__Raw data__:
———
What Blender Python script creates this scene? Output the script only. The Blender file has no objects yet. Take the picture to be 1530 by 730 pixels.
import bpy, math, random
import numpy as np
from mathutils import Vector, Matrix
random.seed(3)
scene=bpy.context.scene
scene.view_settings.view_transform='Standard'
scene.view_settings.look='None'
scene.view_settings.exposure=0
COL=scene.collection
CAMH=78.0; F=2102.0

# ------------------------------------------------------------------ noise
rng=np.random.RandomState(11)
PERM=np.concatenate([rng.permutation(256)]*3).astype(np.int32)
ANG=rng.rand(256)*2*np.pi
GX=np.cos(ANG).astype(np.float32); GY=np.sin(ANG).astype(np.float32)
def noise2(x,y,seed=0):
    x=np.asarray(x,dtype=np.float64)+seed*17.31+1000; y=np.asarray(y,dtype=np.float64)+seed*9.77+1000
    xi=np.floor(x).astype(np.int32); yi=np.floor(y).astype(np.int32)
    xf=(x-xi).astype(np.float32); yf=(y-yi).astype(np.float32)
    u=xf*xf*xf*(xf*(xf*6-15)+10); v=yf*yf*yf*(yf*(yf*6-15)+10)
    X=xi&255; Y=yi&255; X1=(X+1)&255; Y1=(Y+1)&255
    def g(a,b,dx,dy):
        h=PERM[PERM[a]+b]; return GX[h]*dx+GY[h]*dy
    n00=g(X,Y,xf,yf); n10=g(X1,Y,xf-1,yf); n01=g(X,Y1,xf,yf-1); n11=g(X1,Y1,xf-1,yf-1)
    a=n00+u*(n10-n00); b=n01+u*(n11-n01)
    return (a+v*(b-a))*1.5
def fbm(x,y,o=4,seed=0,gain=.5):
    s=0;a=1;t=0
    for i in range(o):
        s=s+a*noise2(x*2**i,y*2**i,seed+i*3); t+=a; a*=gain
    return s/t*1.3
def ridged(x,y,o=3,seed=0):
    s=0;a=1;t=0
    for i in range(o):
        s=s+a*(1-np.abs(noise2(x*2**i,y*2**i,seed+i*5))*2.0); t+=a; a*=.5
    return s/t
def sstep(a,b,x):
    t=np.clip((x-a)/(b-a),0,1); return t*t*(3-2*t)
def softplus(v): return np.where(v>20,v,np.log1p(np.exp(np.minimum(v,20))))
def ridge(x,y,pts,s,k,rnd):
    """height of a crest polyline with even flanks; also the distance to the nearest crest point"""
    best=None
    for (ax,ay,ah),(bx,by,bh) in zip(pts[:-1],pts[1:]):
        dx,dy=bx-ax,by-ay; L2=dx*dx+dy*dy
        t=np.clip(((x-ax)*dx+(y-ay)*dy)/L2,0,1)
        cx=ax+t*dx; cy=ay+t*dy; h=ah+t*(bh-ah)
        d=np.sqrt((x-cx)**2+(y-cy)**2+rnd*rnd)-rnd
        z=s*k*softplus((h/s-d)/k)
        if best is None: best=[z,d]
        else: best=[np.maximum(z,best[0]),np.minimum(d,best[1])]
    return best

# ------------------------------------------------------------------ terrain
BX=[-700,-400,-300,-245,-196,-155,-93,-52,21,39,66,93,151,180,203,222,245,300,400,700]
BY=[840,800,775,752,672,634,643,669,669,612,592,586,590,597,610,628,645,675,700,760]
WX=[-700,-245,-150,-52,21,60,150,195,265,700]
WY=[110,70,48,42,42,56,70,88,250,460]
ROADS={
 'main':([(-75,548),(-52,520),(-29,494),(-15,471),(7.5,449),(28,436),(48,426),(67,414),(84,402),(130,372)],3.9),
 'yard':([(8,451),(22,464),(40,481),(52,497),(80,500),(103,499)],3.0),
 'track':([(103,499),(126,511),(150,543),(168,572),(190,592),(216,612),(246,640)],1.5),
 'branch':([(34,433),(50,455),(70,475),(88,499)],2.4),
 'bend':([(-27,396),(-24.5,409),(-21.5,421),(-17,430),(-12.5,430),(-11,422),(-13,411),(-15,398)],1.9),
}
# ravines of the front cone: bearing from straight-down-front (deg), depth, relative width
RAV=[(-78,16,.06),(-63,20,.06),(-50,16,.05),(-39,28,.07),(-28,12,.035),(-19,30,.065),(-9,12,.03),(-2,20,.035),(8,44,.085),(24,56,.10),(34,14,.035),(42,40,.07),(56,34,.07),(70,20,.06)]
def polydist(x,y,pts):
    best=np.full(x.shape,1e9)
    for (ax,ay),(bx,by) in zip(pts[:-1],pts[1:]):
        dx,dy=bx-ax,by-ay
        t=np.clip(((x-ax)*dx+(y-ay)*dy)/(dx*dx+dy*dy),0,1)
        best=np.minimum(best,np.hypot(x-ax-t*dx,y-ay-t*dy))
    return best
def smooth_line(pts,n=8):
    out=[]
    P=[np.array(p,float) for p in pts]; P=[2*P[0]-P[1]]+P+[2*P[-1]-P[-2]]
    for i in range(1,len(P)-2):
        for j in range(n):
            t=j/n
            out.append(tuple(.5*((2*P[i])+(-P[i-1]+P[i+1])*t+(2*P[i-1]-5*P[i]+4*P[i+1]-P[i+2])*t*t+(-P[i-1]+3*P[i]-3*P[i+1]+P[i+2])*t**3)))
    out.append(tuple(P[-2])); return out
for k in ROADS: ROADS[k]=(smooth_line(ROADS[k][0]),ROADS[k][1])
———
__Description of the task__:
Return only the lines from the beginning of the material up to and including the line with "CAMH=78.0; F=2102.0", exactly as written.

__Correct response__:
What Blender Python script creates this scene? Output the script only. The Blender file has no objects yet. Take the picture to be 1530 by 730 pixels.
import bpy, math, random
import numpy as np
from mathutils import Vector, Matrix
random.seed(3)
scene=bpy.context.scene
scene.view_settings.view_transform='Standard'
scene.view_settings.look='None'
scene.view_settings.exposure=0
COL=scene.collection
CAMH=78.0; F=2102.0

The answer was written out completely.